MATERIAL SUPPLIED ::
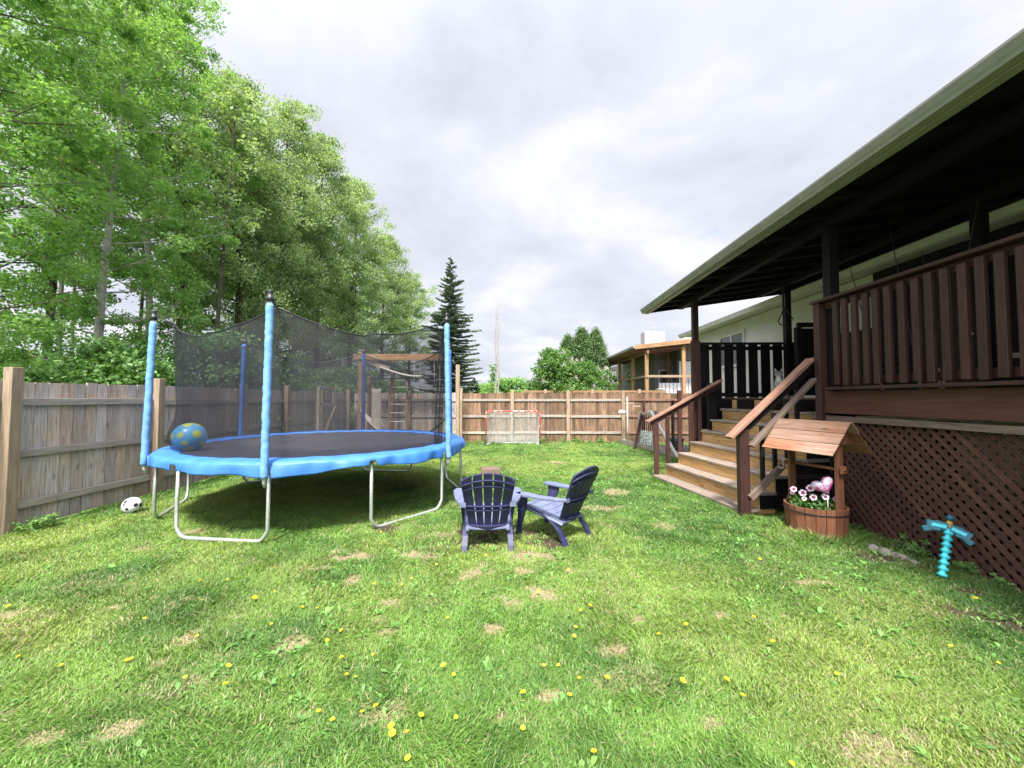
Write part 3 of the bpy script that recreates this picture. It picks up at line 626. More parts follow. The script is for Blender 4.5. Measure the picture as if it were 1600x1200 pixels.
def gn(u, v):   # u across incl. the sides, v up
    q = u*2-1; x = q*1.15; side = max(0, abs(x)-.80)/.35; bx = max(-.80, min(.80, x)); y = .52-.30*max(0, v-.3)**1.5*1.6
    if side > 0: bx = math.copysign(.80+.12*side, x); y = y*(1-side)
    return Vector((bx, y*(1 if v < .95 else .6), .04+1.12*v-.05*math.sin(u*9.42)**2*v*(1-side)))
for i in range(0, 61): mb.tube([gn(i/60, j/10) for j in range(11)], .0045, 3, cap=False)
for j in range(0, 30): mb.tube([gn(i/30, j/29)-Vector((0, 0, .02*math.sin(i*.9)**2)) for i in range(31)], .0045, 3, cap=False)
mb.build('net', M['white_plastic'], gl)

# ------------------------------------------------------------------ playset behind the trampoline
ps = empty('climbing_frame', (-3.9, 13.0, 0), 0, 'tall timber play frame with ladder and ropes in the far left corner', 'play frame')
def pb(name, p0, p1, w_, h_, mt='cedar', up=(0, 1, 0)):
    mb = MB(); mb.beam(p0, p1, w_, h_, up); return mb.build(name, M[mt], ps, bevel=.004)
pb('post', (-1.53, 0, 0), (-1.53, 0, 3.2), .13, .13); pb('post', (1.80, 0, 0), (1.80, 0, 2.75), .13, .13, 'post_tan'); pb('post', (-1.53, .75, 0), (-1.53, .75, 2.4), .12, .12); pb('post', (-.62, .55, 0), (-.62, .55, 2.5), .12, .12)
pb('beam', (-1.75, -.09, 3.03), (1.26, -.09, 3.03), .05, .17, up=(0, 0, 1)); pb('beam', (-1.75, .09, 2.98), (1.26, .09, 2.98), .05, .14, up=(0, 0, 1))
pb('brace', (-1.5, .02, 2.93), (-.55, .02, 2.62), .04, .14, 'fence', up=(0, 0, 1)); pb('beam', (-1.5, .4, 2.30), (1.78, .4, 2.32), .04, .04, 'black', (0, 0, 1))
ld = empty('ladder', (0, 0, 0)); ld.parent = ps
for x in (-.52, .08): mb = MB(); mb.beam((x, -.16, 0), (x, .0, 2.18), .05, .05, (0, 1, 0)); mb.build('side_rail', M['post_tan'], ld)
for k in range(7): mb = MB(); z = .25+k*.29; mb.tube([(-.52, -.15+z*.07, z), (.08, -.15+z*.07, z)], .014, 6); mb.build('rung', M['white_plastic'], ld)
for x0, x1, z0 in ((.30, .30, 1.9), (.50, .50, 1.9), (.98, 1.0, 1.85), (1.35, 1.33, 1.85)):
    mb = MB(); mb.tube([(x0, 0, 2.95), (x1, 0, z0)], .008, 5); mb.build('rope', M['white_plastic'], ps)
for x in (.30, .98): mb = MB(); mb.tube([(x, 0, 1.9), (x+.2+.15*(x > .5), 0, 1.86)], .014, 6); mb.build('trapeze_bar', M['white_plastic'], ps)
mb = MB(); mb.tube([(1.18, 0, 2.95), (1.2, 0, .3)], .007, 5)
for k in range(7): mb.tube([(1.08, 0, .45+k*.3), (1.32, 0, .45+k*.3)], .014, 5)
mb.build('rope_ladder', M['white_plastic'], ps)
mb = MB(); mb.grid(lambda u, v: Vector((-1.05+.32*u+.1*v, -.25-.25*v, 1.95-1.75*v-.03*math.sin(u*3.14))), 5, 12); mb.build('slide_panel', M['rail_grey'], ps, solid=.03)
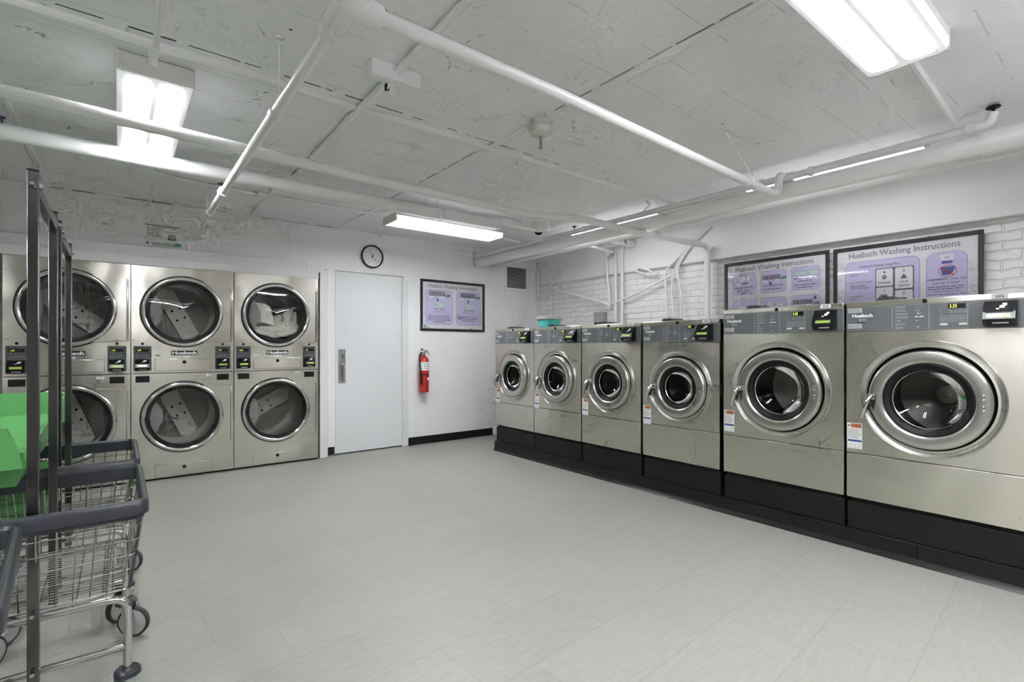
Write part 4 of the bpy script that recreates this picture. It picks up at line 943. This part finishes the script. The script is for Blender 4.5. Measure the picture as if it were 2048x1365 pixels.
# short run from the light to the old fan box at the corner
pipe('conduit', 'short white conduit from the hanging light to the round wall box in the corner', [(3.03, 4.13, 2.50), (3.55, 4.16, 2.50)], .018)
pipe('conduit', 'lower thin white conduit behind the hanging light ending near the corner', [(3.0, 4.55, 2.49), (3.80, 4.75, 2.50)], .014)
b = MB(); c0 = Vector((3.66, 4.19, 2.52)); b.lathe([(.0005, -.03), (.05, -.028), (.088, -.012), (.095, .02), (.095, .085)], c0, (0, 0, 1), PIPEP, 28)
b.lathe([(.0005, -.012), (.035, -.010), (.045, .0)], c0 + Vector((-.05, -.02, -.02)), (-.6, -.5, -.5), GAP, 12)
b.tube([c0 + Vector((0, 0, -.02)), c0 + Vector((0, -.02, -.07)), c0 + Vector((.01, -.03, -.12))], .006, PIPEP, 6, .02)
tag(b.build('round_ceiling_box'), 'round painted ceiling box with a dark broken cover near the corner', 'junction box')
# F, C, G along the washer wall
def exF(b):
    coupling(b, (3.9, .52, 2.395), (0, 1, 0), .070, .22); coupling(b, (3.9, .40, 2.395), (0, 1, 0), .074, .03)
pipe('drain_pipe', 'fattest white pipe running above the row of washers', [(3.9, YF, 2.39), (3.9, YB - .03, 2.395)], .058, extra=exF, n=24)
def exC(b):
    for yy in (1.53, 1.88): coupling(b, (3.89, yy, 2.487), (0, 1, 0), .034, .03)
    coupling(b, (3.89, 1.71, 2.485), (0, 1, 0), .034, .12); coupling(b, (3.90, .68, 2.50), (0, 1, 0), .036, .04); coupling(b, (3.89, 3.75, 2.487), (0, 1, 0), .030, .05)
pC = pipe('water_pipe', 'thinner white pipe lying on top of the fat pipe above the washers', [(3.89, YB - .02, 2.482), (3.89, 1.7, 2.487), (3.90, .60, 2.500), (3.90, .585, 2.56)], .026, .04, exC)
pipe('water_pipe', 'narrow white pipe tucked behind and below the fat pipe above the washers', [(4.12, YF, 2.372), (4.12, YB - .02, 2.372)], .024)
def wheelvalve(nm, label, p, ax, m, s=1.0):
    b = MB(); p = Vector(p); ax = Vector(ax).normalized(); b.cyl(p, p + ax * .05 * s, .008 * s, m, 10); b.lathe([(.0005, .045 * s), (.028 * s, .048 * s), (.034 * s, .054 * s), (.028 * s, .060 * s), (.0005, .056 * s)], p, ax, m, 20); return tag(b.build(nm), label, 'valve')
wheelvalve('gate_valve', 'dark valve handle on the pipe end above the largest washer', (3.90, .585, 2.535), (0, 0, 1), BLACK, 1.0)
wheelvalve('gate_valve', 'small black valve on the thinner pipe near the corner', (3.89, 3.90, 2.50), (0, 0, 1), BLACK, .75)
wheelvalve('gate_valve', 'small black valve on the thick pipe left of the dryer notice side', (.560, 3.96, 2.31), (0, 0, 1), BLACK, .8)
wheelvalve('gate_valve', 'dark blue valve knob on the pipe at the left edge of the photo', (-.525, 4.07, 2.515), (0, -.6, 1), DBLUE, .6)
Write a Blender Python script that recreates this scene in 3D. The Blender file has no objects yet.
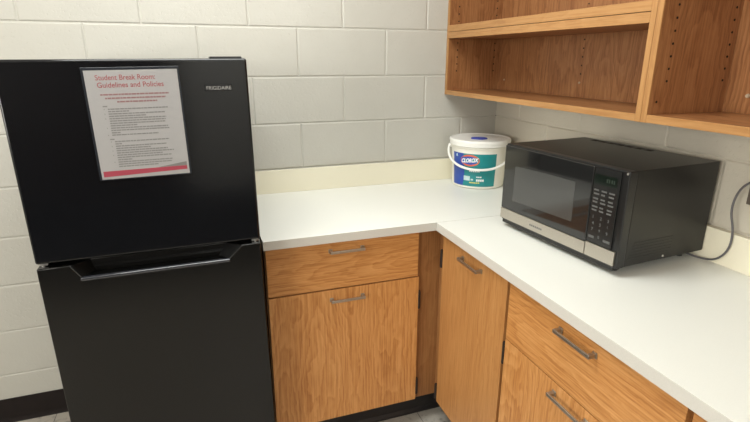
import bpy, bmesh, math, random
from mathutils import Vector, Matrix
R = math.radians
random.seed(7)
scene = bpy.context.scene
COL = scene.collection

# ------------------------------------------------------------------ materials
def new_mat(name):
    m = bpy.data.materials.new(name); m.use_nodes = True
    nt = m.node_tree; nt.nodes.clear()
    out = nt.nodes.new('ShaderNodeOutputMaterial'); b = nt.nodes.new('ShaderNodeBsdfPrincipled')
    nt.links.new(b.outputs[0], out.inputs[0])
    return m, nt, b

def nd(nt, kind, **kw):
    n = nt.nodes.new(kind)
    for k, v in kw.items():
        if k in n.inputs: n.inputs[k].default_value = v
        else: setattr(n, k, v)
    return n

def math_node(nt, op, a, b=None, c=None):
    n = nt.nodes.new('ShaderNodeMath'); n.operation = op
    for i, v in enumerate((a, b, c)):
        if v is None: continue
        if hasattr(v, 'links'): nt.links.new(v, n.inputs[i])
        else: n.inputs[i].default_value = v
    return n.outputs[0]

def mix_col(nt, fac, a, b, blend='MIX'):
    n = nt.nodes.new('ShaderNodeMix'); n.data_type = 'RGBA'; n.blend_type = blend
    for s, v in ((0, fac), (6, a), (7, b)):
        if hasattr(v, 'links'): nt.links.new(v, n.inputs[s])
        else: n.inputs[s].default_value = v if s == 0 else (*v, 1)
    return n.outputs[2]

def ramp(nt, fac, stops):
    n = nt.nodes.new('ShaderNodeValToRGB')
    e = n.color_ramp.elements
    while len(e) < len(stops): e.new(.5)
    for el, (p, c) in zip(e, stops):
        el.position = p; el.color = (*c, 1) if len(c) == 3 else c
    nt.links.new(fac, n.inputs[0]); return n.outputs[0]

def plain(name, col, rough=.5, metal=0., spec=.5, noise=0., nscale=60., bump=0., bscale=300., coat=0.):
    """one-colour surface with a faint mottling and grain"""
    m, nt, b = new_mat(name)
    b.inputs['Roughness'].default_value = rough; b.inputs['Metallic'].default_value = metal
    b.inputs['Specular IOR Level'].default_value = spec; b.inputs['Coat Weight'].default_value = coat
    tc = nd(nt, 'ShaderNodeTexCoord')
    n = nd(nt, 'ShaderNodeTexNoise', Scale=nscale, Detail=3.); nt.links.new(tc.outputs['Object'], n.inputs['Vector'])
    lo = tuple(c * (1 - noise) for c in col); hi = tuple(min(1, c * (1 + noise)) for c in col)
    nt.links.new(ramp(nt, n.outputs['Fac'], [(.3, lo), (.7, hi)]), b.inputs['Base Color'])
    if bump:
        n2 = nd(nt, 'ShaderNodeTexNoise', Scale=bscale, Detail=2.); nt.links.new(tc.outputs['Object'], n2.inputs['Vector'])
        bp = nd(nt, 'ShaderNodeBump', Strength=bump, Distance=.001)
        nt.links.new(n2.outputs['Fac'], bp.inputs['Height']); nt.links.new(bp.outputs[0], b.inputs['Normal'])
    return m

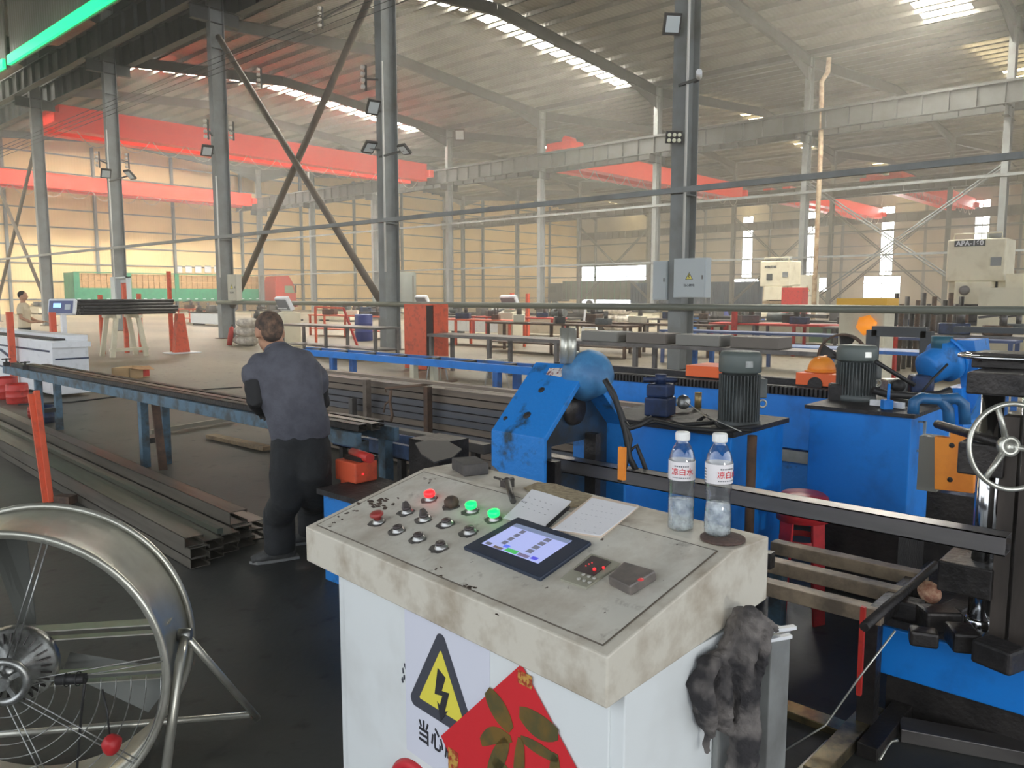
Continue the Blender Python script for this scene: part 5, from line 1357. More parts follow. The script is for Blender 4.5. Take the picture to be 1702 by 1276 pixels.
# red plastic stool
q = P(1334, 860, x=3.80); q = Vector((q.x, q.y, 0)); sr = thing('plastic_stool', 'red plastic stool below the bright profile', 'stool', (q.x, q.y, 0))
th_ = P(1334, 819, x=q.x).z
MB().lathe([(.0, th_), (.10, th_), (.118, th_ - .015), (.126, th_ - .13), (.12, th_ - .13)], (0, 0, 0), (0, 0, 1), 28).build('seat', mat('red_plastic', (196, 44, 50), .4, c2=(150, 34, 40), scale=8), sr)
for k in range(4):
    th = math.pi / 4 + k * math.pi / 2 + .4
    MB().bar((.095 * math.cos(th), .095 * math.sin(th), th_ - .05), (.13 * math.cos(th), .13 * math.sin(th), .002), .075, .012, (math.cos(th), math.sin(th), 0)).build('leg', mat('red_plastic', (196, 44, 50), .4), sr)
MB().lathe([(.108, th_ - .22), (.11, th_ - .25)], (0, 0, 0), (0, 0, 1), 28, cap=False).build('leg_band', mat('red_plastic', (196, 44, 50), .4), sr)

# ================================================================== TALL BUNDLE OF STEEL TUBES with rack posts
M_tube = mat('dull_steel_tube', (132, 118, 104), .42, .45, c2=(92, 88, 86), scale=2.2, stretch=(1, .06, 1), lo=.42, hi=.6)
M_tube2 = mat('blue_grey_steel_tube', (104, 108, 116), .38, .5, c2=(120, 106, 94), scale=2.0, stretch=(1, .06, 1))
tw = .066
def htube(w, h, L, t=.004):
    mb = MB(); mb.b2((0, 0, 0), (w, L, t)); mb.b2((0, 0, h - t), (w, L, h)); mb.b2((0, 0, t), (t, L, h - t)); mb.b2((w - t, 0, t), (w, L, h - t)); return mb
tubes = [htube(tw - .006, tw - .012, 4.8).build('steel_tube', M_tube), htube(tw - .006, tw - .012, 4.8).build('steel_tube', M_tube2)]
first = [True, True]
ORD = ['lowest', 'second from the floor', 'third from the floor', 'fourth from the floor', 'fifth from the floor', 'sixth from the floor', 'sixth from the top', 'fifth from the top', 'fourth from the top', 'third from the top', 'second from the top', 'topmost']
for r in range(12):
    for c in range(6):
        if 0 < c < 5 and 0 < r < 11 and (c + r) % 2: pass
        k = 0 if (r in (11, 10, 6, 3) or random.random() < .35) else 1
        loc = (4.74 + c * tw + random.uniform(-.012, .012) * (1 if c == 0 else .2), 2.95 + random.uniform(-.08, .12), .03 + r * (tw - .003))
        if first[k]: o = tubes[k]; first[k] = False; o.location = loc
        else: o = tubes[k].copy(); COL.objects.link(o); o.location = loc
        if c == 0: lab = 'square steel tube on the aisle face of the tall bundle, ' + ORD[r]
        elif r == 11: lab = 'square steel tube in the top layer of the tall bundle, ' + ('', 'next to the aisle edge', 'third from the aisle', 'fourth from the aisle', 'next to the far edge', 'at the far edge')[c]
        else: lab = 'square steel tube buried inside the tall bundle left of the blue cutting head'
        tag(o, lab, 'steel tube', 'tubes in the tall bundle')
for yy in (3.6, 5.4, 7.3):
    o = MB().b2((4.6, yy, 0), (5.3, yy + .08, .029)).build('timber_bearer', M_wood); tag(o, 'timber bearer under the tube bundle ' + {3.6: 'nearest the cutting head', 5.4: 'at its middle', 7.3: 'behind the bending person'}[yy], 'timber', 'bearers under the tube bundle')
for (u, zt, w_, lab, m_) in ((711, .80, .055, 'taller rusty rack post nearest the cutting head, in front of the tube bundle', M_rust), (610, .80, .055, 'tall rusty rack post in front of the tube bundle, nearer the bending person', mat('grey_rust_post', (120, 108, 96), .6, .2, c2=(88, 76, 66), scale=8)), (586, .60, .06, 'short stub post in front of the tube bundle', M_steelbar)):
    q = P(u, 660, x=4.66); o = MB().b2((4.63, q.y - w_ / 2, 0), (4.69, q.y + w_ / 2, zt)).build('rack_post', m_, bevel=.003); tag(o, lab, 'post')
o = MB().b2((4.60, 2.95, .835), (4.68, 7.85, .86)).build('rack_rail', M_tube); o.location.z = -.002
tag(o, 'flat steel rail along the top edge of the tube bundle', 'rail')
for a_ in (3.4, 7.7): MB().b2((4.62, a_, 0), (4.67, a_ + .05, .836)).build('rail_leg', M_rust, o)
st = MB(); st.tube([P(642, 652, x=4.60), P(640, 645, x=4.60), P(700, 640, x=4.60), P(760, 632, x=5.0)], .012, 6, flat=.4); st.tube([P(650, 648, x=4.58), P(648, 668, x=4.58), P(652, 690, x=4.58), P(650, 700, x=4.58)], .014, 6); st.tube([P(648, 665, x=4.58), P(640, 672, x=4.58), P(638, 685, x=4.58)], .009, 6)
o = st.build('lifting_sling', mat('grubby_sling', (110, 88, 72), .85)); tag(o, 'grubby brown sling knotted over the top of the tube bundle', 'sling')

# ================================================================== MIDDLE GROUND AND BACKGROUND
def G(u, v): return P(u, v, z=0)
def H(u, v, g):            # height of pixel (u, v) above the ground at the depth of ground point g
    dd = (g - _C).dot(_fd) / 1.0
    return P(u, v, d=(Vector((g.x, g.y, 0)) - _C).dot(_fd)).z
M_pbeige = mat('panel_beige', (176, 172, 156), .5); M_pgrey = mat('electric_box_grey', (176, 184, 186), .5)
def arm_to_column(t, x, q, m):
    """a steel arm from the thing to the nearest column of its row"""
    cx_ = 15 if x < 30 else 45
    yc = min(COLY, key=lambda y_: abs(y_ - q.y))
    if abs(q.x - cx_) > .3: end = Vector((cx_ - .285 if q.x < cx_ else cx_ + .285, yc, q.z - .05)) - q
    else: end = Vector((q.x, yc - .16 if q.y < yc else yc + .16, q.z - .05)) - q
    end = Matrix.Rotation(-t.rotation_euler.z, 3, 'Z') @ end
    MB().bar((0, 0, -.03), end, .05).build('column_arm', m, t)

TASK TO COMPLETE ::
Report all lines of the material that contain the word "Python".

TASK OUTPUT ::
Write a Blender Python script that recreates this scene in 3D. The Blender file has no objects yet.
Continue the Blender Python script for this scene: part 5, from line 1357. More parts follow. The script is for Blender 4.5. Take the picture to be 1702 by 1276 pixels.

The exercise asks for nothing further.